March 6, 1913
A large number of highway officials and supporters from all of the states showed up at the Raleigh Hotel in Washington, D.C., for the Second National Good Roads Federal-Aid Convention. This heavily attended conference was held under the auspices of the American Automobile Association (AAA).
Laurens Enos, the president of AAA, opened the proceedings that morning. For most of the remainder of the day, those in attendance had the opportunity to hear several speakers talk about the need for federal funding to help maintain and build the nation’s roads. These speakers included Logan Waller Page, director of the U.S. Office of Public Roads; M. de Pulligny, the chief engineer of roads and bridges in France; New York congressmen Peter G. Ten Eyck and J.A. Goulden; and C. Gordon Reel, the Empire State’s superintendent of highways.

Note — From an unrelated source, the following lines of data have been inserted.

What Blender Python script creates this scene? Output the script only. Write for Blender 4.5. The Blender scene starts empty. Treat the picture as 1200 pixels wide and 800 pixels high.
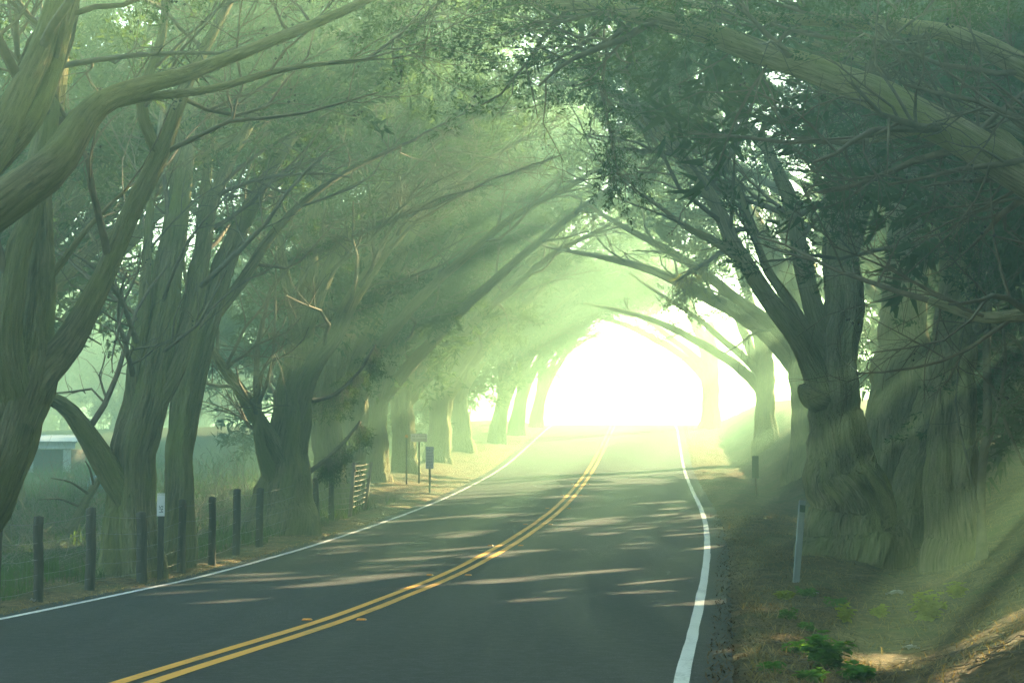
import bpy, math, random
import numpy as np
from math import sin, cos, radians, pi

SC = bpy.context.scene
COL = SC.collection
rad = math.radians

# ------------------------------------------------------------------ camera
FPX = 2180.0                       # focal length in pixels of the 1200 px wide photograph
PITCH = math.atan((552 - 400) / FPX)
CAM_Z = 1.42
cam_d = bpy.data.cameras.new('camera')
cam = bpy.data.objects.new('camera', cam_d)
COL.objects.link(cam)
cam.location = (0, 0, CAM_Z)
cam.rotation_euler = (pi / 2 + PITCH, 0, 0)
cam_d.sensor_width = 36
cam_d.lens = FPX / 1200 * 36
cam_d.clip_start = 0.1
cam_d.clip_end = 3000
SC.camera = cam

# ------------------------------------------------------------------ light
SUN_EL, SUN_AZ = 20.0, 36.0        # azimuth is clockwise from the view direction (+Y)
wd = bpy.data.worlds.new('World')
SC.world = wd
wd.use_nodes = True
wnt = wd.node_tree
bgn = wnt.nodes['Background']
sky = wnt.nodes.new('ShaderNodeTexSky')
sky.sky_type = 'NISHITA'
sky.sun_disc = False
sky.sun_elevation = rad(SUN_EL)
sky.sun_rotation = rad(SUN_AZ)
wnt.links.new(sky.outputs[0], bgn.inputs[0])
bgn.inputs[1].default_value = 0.072
sun_d = bpy.data.lights.new('sun', 'SUN')
sun_d.energy = 5.0
sun_d.angle = rad(0.5)
sun_d.color = (1.0, 0.80, 0.45)
sun = bpy.data.objects.new('sun', sun_d)
COL.objects.link(sun)
sun.location = (30, 40, 40)
sun.rotation_euler = (rad(90 - SUN_EL), 0, rad(180 - SUN_AZ))

SC.view_settings.view_transform = 'Standard'
SC.view_settings.look = 'None'
SC.view_settings.gamma = 1.0
SC.view_settings.exposure = 3.95
SC.view_settings.use_curve_mapping = False

cy = SC.cycles
cy.max_bounces = 4
cy.diffuse_bounces = 3
cy.glossy_bounces = 1
cy.transmission_bounces = 3
cy.volume_bounces = 0
cy.transparent_max_bounces = 4
cy.sample_clamp_indirect = 4
cy.use_denoising = True
cy.denoising_input_passes = 'RGB_ALBEDO_NORMAL'
cy.denoising_prefilter = 'NONE'
try:
    cy.denoiser = 'OPENIMAGEDENOISE'
except Exception:
    pass
cy.caustics_reflective = False
cy.caustics_refractive = False

HAZE_DENSITY = 0.0115
HAZE_COLOR = (0.52, 0.91, 0.60, 1)
HAZE_G = 0.6

# ------------------------------------------------------------------ mesh helpers
def mesh_np(name, V, quads=None, tris=None, smooth=True):
    V = np.asarray(V, np.float32).reshape(-1, 3)
    parts_i, sizes = [], []
    if quads is not None and len(quads):
        q = np.asarray(quads, np.int32).reshape(-1, 4)
        parts_i.append(q.ravel()); sizes.append(np.full(len(q), 4, np.int32))
    if tris is not None and len(tris):
        t = np.asarray(tris, np.int32).reshape(-1, 3)
        parts_i.append(t.ravel()); sizes.append(np.full(len(t), 3, np.int32))
    me = bpy.data.meshes.new(name)
    if not parts_i:
        return me
    L = np.concatenate(parts_i); S = np.concatenate(sizes)
    me.vertices.add(len(V)); me.vertices.foreach_set('co', V.ravel())
    me.loops.add(len(L)); me.loops.foreach_set('vertex_index', L)
    me.polygons.add(len(S))
    st = np.zeros(len(S), np.int32); st[1:] = np.cumsum(S)[:-1]
    me.polygons.foreach_set('loop_start', st)
    try:
        me.polygons.foreach_set('loop_total', S)
    except Exception:
        pass
    me.polygons.foreach_set('use_smooth', np.full(len(S), bool(smooth)))
    me.update(calc_edges=True)
    return me

def link(name, me, mat=None, parent=None, loc=None, **props):
    if mat is not None and not me.materials:
        me.materials.append(mat)
    o = bpy.data.objects.new(name, me)
    COL.objects.link(o)
    if parent is not None:
        o.parent = parent
    if loc is not None:
        o.location = loc
    for k, v in props.items():
        o[k] = v
    return o

def thing(name, label, cat, loc, rotz=0.0, group=None):
    o = bpy.data.objects.new(name, None)
    COL.objects.link(o)
    o.location = loc
    o.rotation_euler = (0, 0, rotz)
    o.empty_display_size = 0.3
    o['label'] = label
    o['category'] = cat
    if group:
        o['group'] = group
    return o

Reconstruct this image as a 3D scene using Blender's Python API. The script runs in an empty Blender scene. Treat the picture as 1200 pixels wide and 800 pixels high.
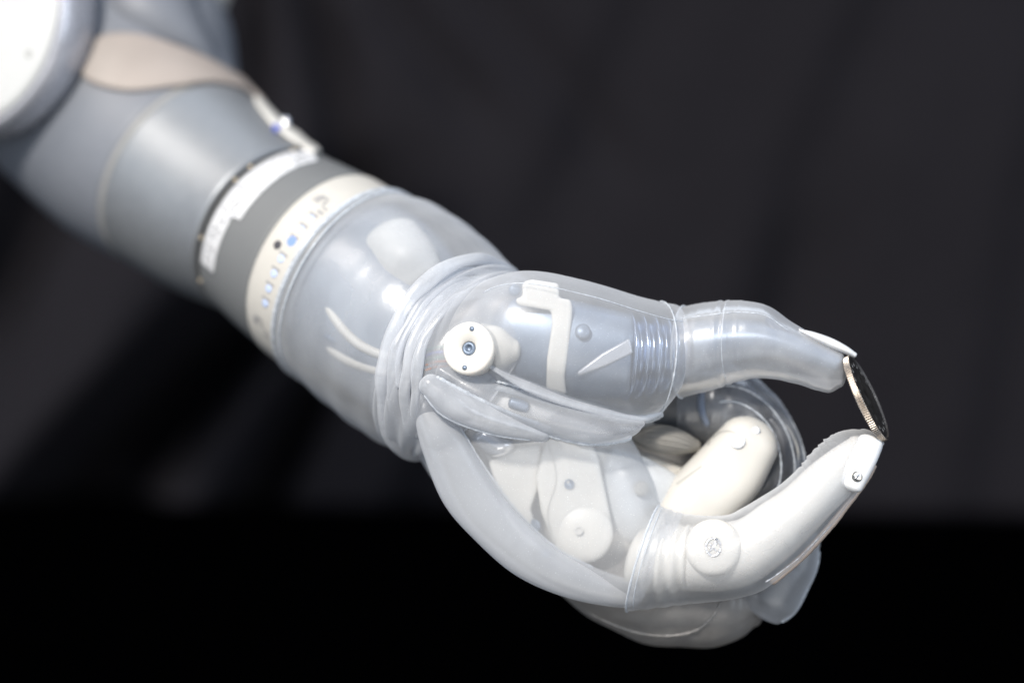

The speaker who evidently stole the show, however, was Congressman William Borland of Missouri. This Democratic lawmaker used his time at the podium to stress how the need for good roads nationwide was the most important issue facing the American people, and in the process he stirred those in attendance into what one newspaper account called “a frenzy of enthusiasm.” In another activity stemming from the convention, many of the attendees went to the White House and met there with President Woodrow Wilson.
Less than two years after the Second National Good Roads Federal-Aid Convention took place, a group of state highway engineers met at the same hotel. At that December 1914 meeting, the American Association of State Highway Officials was formally established to further pave a route for increased federal aid for road-building efforts.